Dumb DadsI get that. I really do. My wife is an AMAZING mother! No, seriously! Look up “Amazing Mom” in any dictionary and I guarantee, you wi… (ahem)

Well, I’m sure you get the point. I’m just saying that the concept of having a Moms’ Night Out is not lost on me. I often encourage my wife to go out with her friends and enjoy a much-needed, much deserved break from the fullness of parenthood that is our home. As a matter of fact, the MOMS Club my wife belongs to has a Moms’ Night Out at least once a month. Sometimes more if the moms are feeling particularly fried.

So when I first saw the title of the movie, I thought, “Cool! My wife really enjoys those each month! I bet this will be a great movie!” That is, until I saw the trailer. It serves up a good portion of cliche’ while attempting to draw you in with the following teaser:

"All Allyson and her friends want is a peaceful, grown-up evening of dinner and 
conversation - a long-needed moms' night out. But in order to enjoy high heels, adult 
conversation and food not served in a paper bag, they need their husbands to watch 
the kids for three hours. What could go wrong?"

Apparently, everything when you involve dear ol’ dad. The sad answer to that question provided in the film’s plot summary. A snippet of which (according to Wikipedia) explains to us that, “… their husbands attempt to care for the children with disastrous results.”
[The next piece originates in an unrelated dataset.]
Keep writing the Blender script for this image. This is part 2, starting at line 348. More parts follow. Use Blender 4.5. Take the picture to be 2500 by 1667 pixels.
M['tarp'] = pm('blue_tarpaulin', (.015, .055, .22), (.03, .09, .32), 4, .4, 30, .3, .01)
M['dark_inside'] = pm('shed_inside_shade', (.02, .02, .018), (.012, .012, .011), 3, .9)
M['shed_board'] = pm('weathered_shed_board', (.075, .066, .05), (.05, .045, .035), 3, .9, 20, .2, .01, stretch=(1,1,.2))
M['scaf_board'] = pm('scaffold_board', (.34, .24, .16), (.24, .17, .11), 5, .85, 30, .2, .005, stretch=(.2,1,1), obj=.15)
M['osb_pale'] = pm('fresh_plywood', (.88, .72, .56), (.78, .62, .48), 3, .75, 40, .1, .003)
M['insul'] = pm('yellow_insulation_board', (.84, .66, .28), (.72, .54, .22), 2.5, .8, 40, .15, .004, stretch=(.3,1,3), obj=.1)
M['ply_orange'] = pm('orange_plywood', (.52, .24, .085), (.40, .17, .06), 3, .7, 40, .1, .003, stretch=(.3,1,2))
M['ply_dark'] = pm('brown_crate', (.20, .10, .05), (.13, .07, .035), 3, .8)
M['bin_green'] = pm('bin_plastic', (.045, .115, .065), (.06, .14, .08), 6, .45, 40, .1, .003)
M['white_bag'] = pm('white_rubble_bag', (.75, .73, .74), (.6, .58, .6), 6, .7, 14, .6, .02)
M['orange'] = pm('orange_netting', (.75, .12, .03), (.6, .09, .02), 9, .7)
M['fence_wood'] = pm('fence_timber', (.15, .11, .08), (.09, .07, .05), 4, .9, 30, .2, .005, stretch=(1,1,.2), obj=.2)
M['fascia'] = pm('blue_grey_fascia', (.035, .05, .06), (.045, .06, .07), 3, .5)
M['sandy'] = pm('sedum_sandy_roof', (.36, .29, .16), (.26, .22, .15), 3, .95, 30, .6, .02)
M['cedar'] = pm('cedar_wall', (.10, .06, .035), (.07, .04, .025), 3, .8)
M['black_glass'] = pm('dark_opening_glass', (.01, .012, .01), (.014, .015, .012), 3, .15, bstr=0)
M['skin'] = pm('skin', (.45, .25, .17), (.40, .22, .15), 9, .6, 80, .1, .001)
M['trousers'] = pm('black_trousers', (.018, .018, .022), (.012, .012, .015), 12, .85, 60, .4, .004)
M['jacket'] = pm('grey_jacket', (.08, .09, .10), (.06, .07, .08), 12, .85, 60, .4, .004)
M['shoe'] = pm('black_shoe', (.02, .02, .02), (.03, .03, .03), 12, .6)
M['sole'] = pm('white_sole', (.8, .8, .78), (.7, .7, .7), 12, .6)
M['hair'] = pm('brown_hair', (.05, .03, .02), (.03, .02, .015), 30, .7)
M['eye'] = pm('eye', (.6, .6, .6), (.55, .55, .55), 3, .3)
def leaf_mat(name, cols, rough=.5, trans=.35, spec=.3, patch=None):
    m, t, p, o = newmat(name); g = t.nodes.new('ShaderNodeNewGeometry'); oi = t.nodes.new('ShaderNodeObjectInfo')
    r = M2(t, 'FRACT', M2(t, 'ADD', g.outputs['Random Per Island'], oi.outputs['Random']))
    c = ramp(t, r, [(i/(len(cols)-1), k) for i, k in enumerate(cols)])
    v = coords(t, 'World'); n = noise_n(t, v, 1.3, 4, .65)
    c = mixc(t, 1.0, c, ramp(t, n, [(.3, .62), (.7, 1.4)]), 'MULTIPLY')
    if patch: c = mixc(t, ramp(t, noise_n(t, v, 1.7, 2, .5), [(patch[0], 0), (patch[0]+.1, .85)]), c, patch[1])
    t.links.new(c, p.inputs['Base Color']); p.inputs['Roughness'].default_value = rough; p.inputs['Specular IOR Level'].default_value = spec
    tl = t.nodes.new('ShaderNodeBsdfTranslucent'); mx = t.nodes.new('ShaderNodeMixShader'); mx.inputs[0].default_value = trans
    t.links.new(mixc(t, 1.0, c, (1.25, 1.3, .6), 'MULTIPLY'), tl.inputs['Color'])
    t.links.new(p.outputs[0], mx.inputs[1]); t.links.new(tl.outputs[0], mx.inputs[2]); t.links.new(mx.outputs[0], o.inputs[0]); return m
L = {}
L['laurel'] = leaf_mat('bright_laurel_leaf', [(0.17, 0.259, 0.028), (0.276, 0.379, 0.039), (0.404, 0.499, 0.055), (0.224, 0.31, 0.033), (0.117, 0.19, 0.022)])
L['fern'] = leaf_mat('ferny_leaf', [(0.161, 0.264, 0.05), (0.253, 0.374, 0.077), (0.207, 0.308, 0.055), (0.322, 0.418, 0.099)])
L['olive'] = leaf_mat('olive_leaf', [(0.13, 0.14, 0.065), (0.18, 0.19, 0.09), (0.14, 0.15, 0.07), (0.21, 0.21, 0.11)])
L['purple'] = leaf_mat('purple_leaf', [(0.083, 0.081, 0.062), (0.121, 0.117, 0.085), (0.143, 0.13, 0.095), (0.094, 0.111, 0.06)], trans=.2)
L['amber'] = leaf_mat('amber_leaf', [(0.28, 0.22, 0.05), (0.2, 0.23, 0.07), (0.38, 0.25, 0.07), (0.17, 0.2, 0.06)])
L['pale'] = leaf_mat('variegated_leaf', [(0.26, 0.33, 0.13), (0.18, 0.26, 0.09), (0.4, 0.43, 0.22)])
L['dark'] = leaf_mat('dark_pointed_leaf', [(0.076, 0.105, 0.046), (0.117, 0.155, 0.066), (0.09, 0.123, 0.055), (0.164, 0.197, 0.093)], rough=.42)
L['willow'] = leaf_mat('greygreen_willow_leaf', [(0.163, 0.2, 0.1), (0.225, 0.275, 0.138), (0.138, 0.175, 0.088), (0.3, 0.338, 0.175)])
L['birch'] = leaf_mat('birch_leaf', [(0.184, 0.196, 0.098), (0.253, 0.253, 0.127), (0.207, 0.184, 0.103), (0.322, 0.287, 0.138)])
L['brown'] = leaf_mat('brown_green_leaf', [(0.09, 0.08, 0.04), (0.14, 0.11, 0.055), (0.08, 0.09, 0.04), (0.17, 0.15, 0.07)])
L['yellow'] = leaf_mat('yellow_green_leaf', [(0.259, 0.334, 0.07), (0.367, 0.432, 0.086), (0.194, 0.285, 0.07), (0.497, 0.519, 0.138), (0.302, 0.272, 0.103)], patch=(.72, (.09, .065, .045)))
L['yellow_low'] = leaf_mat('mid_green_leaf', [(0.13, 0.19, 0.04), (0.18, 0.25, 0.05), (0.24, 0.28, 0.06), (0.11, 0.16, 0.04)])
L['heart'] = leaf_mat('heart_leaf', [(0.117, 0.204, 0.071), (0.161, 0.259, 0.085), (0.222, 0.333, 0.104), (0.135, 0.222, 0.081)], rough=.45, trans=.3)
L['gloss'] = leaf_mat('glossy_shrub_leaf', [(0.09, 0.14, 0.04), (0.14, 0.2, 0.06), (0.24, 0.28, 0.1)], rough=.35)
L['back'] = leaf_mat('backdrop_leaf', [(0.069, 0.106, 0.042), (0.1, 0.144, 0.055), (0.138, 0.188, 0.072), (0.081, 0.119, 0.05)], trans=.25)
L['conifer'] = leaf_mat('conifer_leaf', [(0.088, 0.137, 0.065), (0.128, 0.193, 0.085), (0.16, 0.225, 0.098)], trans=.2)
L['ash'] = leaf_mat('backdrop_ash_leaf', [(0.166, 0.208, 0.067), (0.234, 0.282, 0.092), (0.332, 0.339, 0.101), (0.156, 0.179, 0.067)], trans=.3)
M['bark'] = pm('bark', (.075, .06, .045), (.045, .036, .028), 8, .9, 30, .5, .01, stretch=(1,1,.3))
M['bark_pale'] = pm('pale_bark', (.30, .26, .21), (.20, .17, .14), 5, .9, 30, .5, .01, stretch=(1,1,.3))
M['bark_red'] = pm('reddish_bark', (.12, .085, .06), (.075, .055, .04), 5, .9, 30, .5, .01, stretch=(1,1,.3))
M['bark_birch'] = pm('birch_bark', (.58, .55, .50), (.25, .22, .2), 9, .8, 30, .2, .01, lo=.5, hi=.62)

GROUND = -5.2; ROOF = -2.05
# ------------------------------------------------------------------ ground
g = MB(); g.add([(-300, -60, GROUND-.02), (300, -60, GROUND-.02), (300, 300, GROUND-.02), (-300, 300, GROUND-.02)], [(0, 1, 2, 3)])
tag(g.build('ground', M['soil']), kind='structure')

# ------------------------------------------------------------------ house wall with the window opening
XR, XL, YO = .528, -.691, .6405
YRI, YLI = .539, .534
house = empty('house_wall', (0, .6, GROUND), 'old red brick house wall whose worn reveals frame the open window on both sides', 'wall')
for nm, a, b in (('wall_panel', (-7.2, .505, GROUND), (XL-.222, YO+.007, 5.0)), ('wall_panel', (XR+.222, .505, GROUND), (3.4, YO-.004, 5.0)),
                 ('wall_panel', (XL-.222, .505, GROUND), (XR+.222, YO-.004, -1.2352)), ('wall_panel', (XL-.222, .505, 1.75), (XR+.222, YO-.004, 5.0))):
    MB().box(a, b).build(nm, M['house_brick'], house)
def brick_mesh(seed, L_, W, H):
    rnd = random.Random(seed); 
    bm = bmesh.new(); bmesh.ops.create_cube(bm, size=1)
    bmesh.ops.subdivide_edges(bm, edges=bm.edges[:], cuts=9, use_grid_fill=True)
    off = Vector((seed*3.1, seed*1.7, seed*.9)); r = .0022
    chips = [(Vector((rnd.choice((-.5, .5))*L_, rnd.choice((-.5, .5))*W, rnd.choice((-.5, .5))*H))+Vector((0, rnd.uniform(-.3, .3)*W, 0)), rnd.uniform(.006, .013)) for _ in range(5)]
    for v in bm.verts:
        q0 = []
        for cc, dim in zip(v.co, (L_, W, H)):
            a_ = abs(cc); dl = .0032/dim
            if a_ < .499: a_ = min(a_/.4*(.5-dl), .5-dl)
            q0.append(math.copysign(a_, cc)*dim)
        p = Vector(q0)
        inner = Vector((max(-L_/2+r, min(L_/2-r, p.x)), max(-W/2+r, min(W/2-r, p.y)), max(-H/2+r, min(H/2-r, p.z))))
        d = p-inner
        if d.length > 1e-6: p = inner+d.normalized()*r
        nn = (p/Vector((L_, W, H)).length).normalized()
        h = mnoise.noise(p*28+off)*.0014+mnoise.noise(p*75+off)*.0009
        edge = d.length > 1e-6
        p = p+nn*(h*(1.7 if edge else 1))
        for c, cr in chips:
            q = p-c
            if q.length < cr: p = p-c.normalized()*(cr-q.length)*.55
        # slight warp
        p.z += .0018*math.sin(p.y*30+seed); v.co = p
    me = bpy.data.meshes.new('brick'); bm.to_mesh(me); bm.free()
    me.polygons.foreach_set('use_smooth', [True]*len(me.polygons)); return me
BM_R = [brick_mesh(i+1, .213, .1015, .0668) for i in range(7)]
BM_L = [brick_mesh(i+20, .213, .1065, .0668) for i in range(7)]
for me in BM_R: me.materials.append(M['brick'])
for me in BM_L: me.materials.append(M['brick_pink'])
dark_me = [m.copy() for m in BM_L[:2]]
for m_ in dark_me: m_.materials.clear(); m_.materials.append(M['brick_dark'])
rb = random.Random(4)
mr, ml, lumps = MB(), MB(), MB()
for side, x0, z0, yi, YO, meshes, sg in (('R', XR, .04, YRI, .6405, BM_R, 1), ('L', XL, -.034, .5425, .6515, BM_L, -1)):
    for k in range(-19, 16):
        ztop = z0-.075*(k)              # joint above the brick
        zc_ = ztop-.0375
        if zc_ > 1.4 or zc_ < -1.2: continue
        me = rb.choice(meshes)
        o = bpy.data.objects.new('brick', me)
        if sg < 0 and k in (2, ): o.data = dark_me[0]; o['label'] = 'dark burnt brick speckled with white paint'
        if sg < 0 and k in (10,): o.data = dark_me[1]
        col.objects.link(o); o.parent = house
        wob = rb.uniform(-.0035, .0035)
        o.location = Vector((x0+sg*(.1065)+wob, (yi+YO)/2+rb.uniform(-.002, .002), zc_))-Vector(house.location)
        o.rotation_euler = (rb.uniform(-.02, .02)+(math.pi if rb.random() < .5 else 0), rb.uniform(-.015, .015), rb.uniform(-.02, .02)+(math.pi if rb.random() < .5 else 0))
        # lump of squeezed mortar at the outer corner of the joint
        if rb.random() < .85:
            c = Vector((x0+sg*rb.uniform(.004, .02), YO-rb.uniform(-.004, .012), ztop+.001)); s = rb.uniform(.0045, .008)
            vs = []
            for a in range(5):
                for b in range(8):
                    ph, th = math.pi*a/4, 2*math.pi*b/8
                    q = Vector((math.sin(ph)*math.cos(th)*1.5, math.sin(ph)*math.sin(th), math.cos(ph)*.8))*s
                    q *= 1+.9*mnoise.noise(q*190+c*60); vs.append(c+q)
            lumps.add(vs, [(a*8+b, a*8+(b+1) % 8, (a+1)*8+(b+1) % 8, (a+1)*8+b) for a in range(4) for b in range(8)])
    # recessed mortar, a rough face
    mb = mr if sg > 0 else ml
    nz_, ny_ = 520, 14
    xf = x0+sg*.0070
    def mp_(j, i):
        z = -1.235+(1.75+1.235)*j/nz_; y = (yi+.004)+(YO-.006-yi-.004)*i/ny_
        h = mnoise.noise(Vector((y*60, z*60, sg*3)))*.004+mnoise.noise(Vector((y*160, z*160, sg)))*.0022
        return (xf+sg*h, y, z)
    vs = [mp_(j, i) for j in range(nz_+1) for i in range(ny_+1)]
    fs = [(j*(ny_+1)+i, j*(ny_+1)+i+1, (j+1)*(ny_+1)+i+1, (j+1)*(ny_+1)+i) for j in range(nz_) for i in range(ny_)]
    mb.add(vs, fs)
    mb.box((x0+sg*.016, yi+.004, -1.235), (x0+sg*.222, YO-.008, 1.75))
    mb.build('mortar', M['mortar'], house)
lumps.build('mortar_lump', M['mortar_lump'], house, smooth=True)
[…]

This trailer had the familiar stench of the highly derided “Dad Test” commercials by Huggies. I have no problem finding the humor in parenting. But it shouldn’t be used to downplay the importance and value of fathers.

Over the years there has been no shortage of articles from people who’ve felt the same way about Dumbing Down Dads and the Epidemic of Stupid Men and Useless Fathers. As an involved father of 6, I just find it disheartening that we are still fighting to redefine the role and establish the importance of the father in the home. This movie is one more step backward in this struggle. dumb-dad

In his review of the movie, critic Brian Orndorf says, “Less inviting is the suggestion that all dads are buffoons, unable to keep up with their children. Before the night is an hour old, Sean has a dislocated shoulder and Marco is a rattled mess, unable to juggle the basic needs of fatherhood while tending to a parakeet he’s brought from home. It’s ugly sexism in what’s trying to be a harmless feature, pandering to the female audience with a mean-spirited attitude toward men and their habitual boobery. “

Why are we perpetuating the notion of imbecile fathers who get in the way of moms and embarrass their children? Is it too much to ask that we instead focus on laughter caused by simple everyday folly that doesn’t imply someone is a buffoon who exhibits “habitual boobery”?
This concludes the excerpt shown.